Hi All,
I want to grep through all the log files created from 20th August. How do I do that? My script will run everyday. So it will take current date as To_Date.
My log file name looks like - applog-2012-08-20-000001....applog-2012-08-20-000002...etc.
Thanks in advance.
This should work for you so you can grep(i.e. search) for what you need:
current_date="2012-08-20"
for x in `ls applog-${current_date}*`
do
grep .............. ${x}
done
ls applog-2012-08-20* -1 | xargs -i grep "your pattern" {}
@complex.invoke placing arguments after the ls filelist is bad form, it is likley to result in "File -1 does not exist" errors with many ls implementations.
I think I did not make my requirement clear.
The answers seems all looking for 20th August not more than that.

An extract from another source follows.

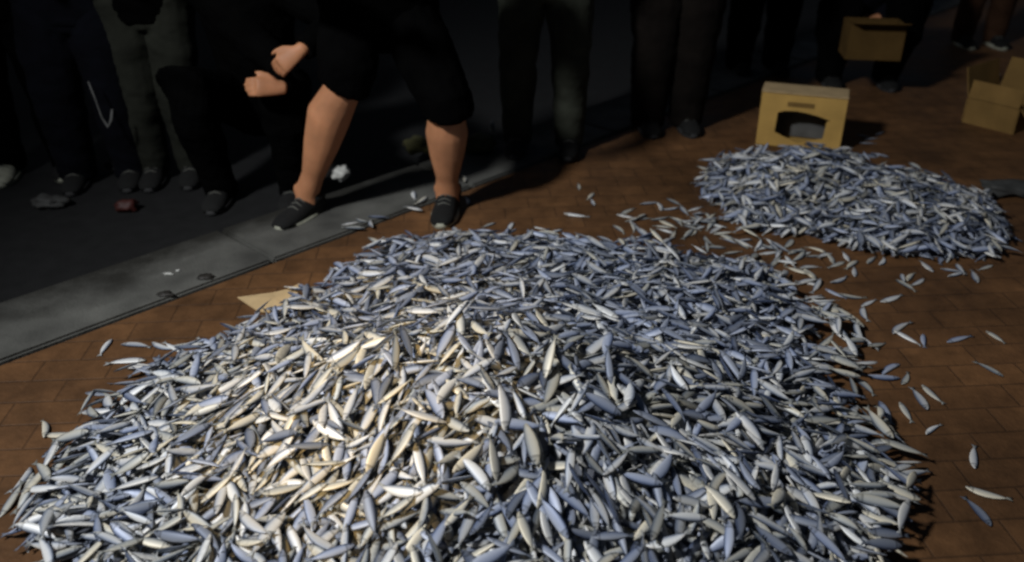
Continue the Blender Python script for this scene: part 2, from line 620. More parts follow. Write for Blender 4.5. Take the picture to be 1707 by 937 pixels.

Let me give you one example:-
Suppose today is 28th August, So To_Date is 28th August.
My From_Date is 20th August.
So I want to grep all the log from 20th to 28th August.
Now when the same grep command runs tomorrow(29th August) the grep will look for all the logs from 20th to 29th August, like that.
Thanks,
Kousik
If your using the bash shell try:
printf "%x\n" applog-2012-08-{20..29}-* | xargs grep "your pattern"
If you need this to work for any future date (e.g. 15/09/2012 or 1/1/2013) we will need some more information about what OS and shell (+ version numbers) you are using.